The number of exotic loans increased from less than 2% of all mortgage loans in 2001 to in excess of 30% by 2005 according to Rex Nutting at
MarketWatch. These loans have a myriad of options and include the 40 year mortgage; the portable mortgage; the interest-only mortgage; the pay option ARM; the piggy back mortgage;103 and 107 mortgages (103% to 107% of the value is borrowed); the loan modification mortgage and the negative amortization mortgage. Borrowers can opt to get a mortgage loan and pay only the interest; have deferred payments or even negative amortization loans,just to name a few. Some loan payments do not even cover the full interest payment due and home owner can finish with a loan balance at the end of the loan term higher then at the beginning of the loan.

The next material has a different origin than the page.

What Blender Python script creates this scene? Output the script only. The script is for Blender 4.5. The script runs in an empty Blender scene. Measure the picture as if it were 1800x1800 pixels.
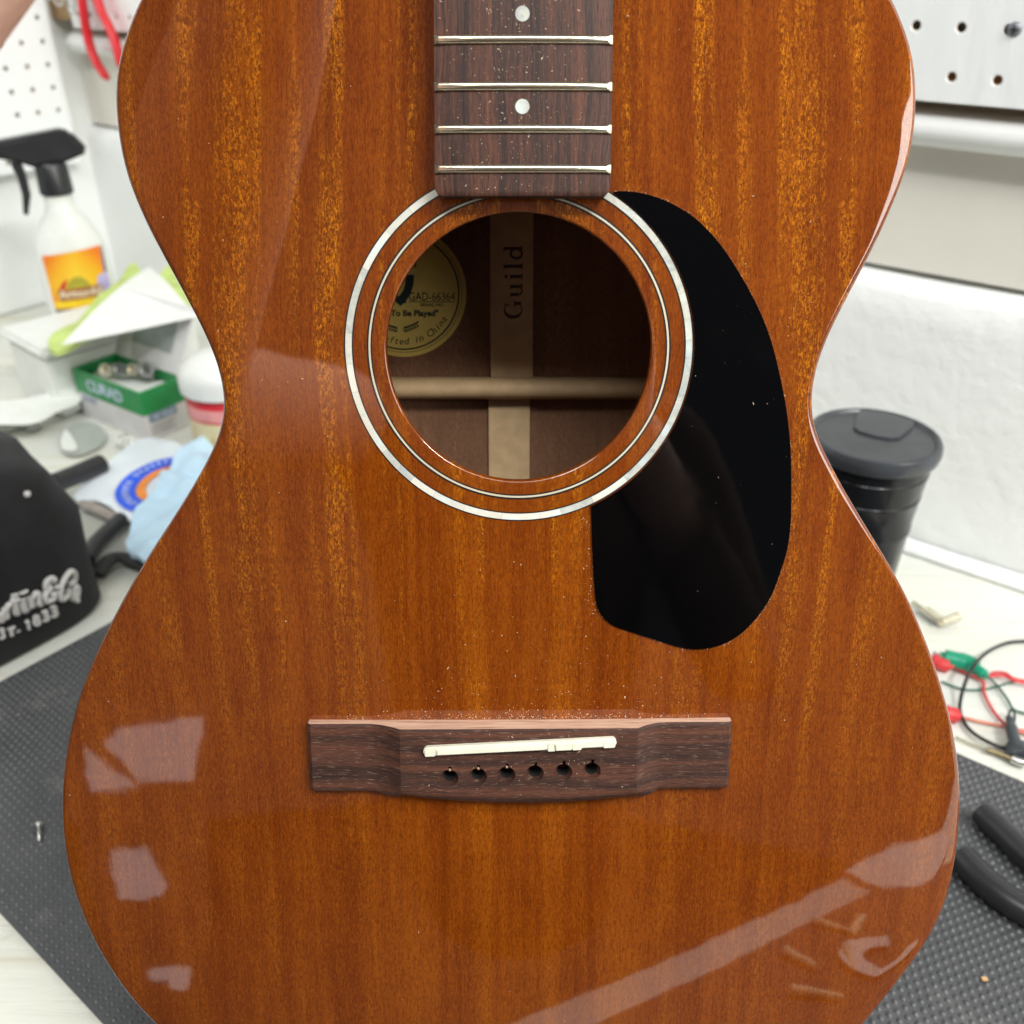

Freddie Mac estimates that over 2 million loans reset in 2006 and 2.7 million are due to reset in 2007. According to Sandra Thompson of the
FDIC, some monthly payments could double or triple at reset. If the borrowers cannot afford the new adjusted monthly payment, the consequences can be a devastating blow from which few could recover.
The actual outcome for both borrowers and lenders if this scenario is widespread is unclear. However, one thing remains clear, it is critical that these issues remain at the forefront of economic discussion and scrutiny of both lawmakers and consumers.
Forecast
The amount of foreclosure activity in Ohio, the Midwest as well as the entire country has been increasing for more than a decade. The foreclosure filings for Ohio in 2005 were just under 64,000. With continuing economic pressures due to job loss and the increasing cost of consumer debt; the looming presence of predatory lending, as well as the availability of exotic mortgages, it is apparent that this trend is likely to continue for the immediate future. As Adjustable Rate Mortgages mature to adjustment and are reset, more home owners will find themselves facing financial crisis.
Stagnant wages and soaring costs create the problem of affordability in lower and middle-income workers. This will affect the housing market by decreasing the "effective demand" and overall population of people able to afford home ownership. Based upon these trends it is possible to project increases in foreclosure filings for Ohio.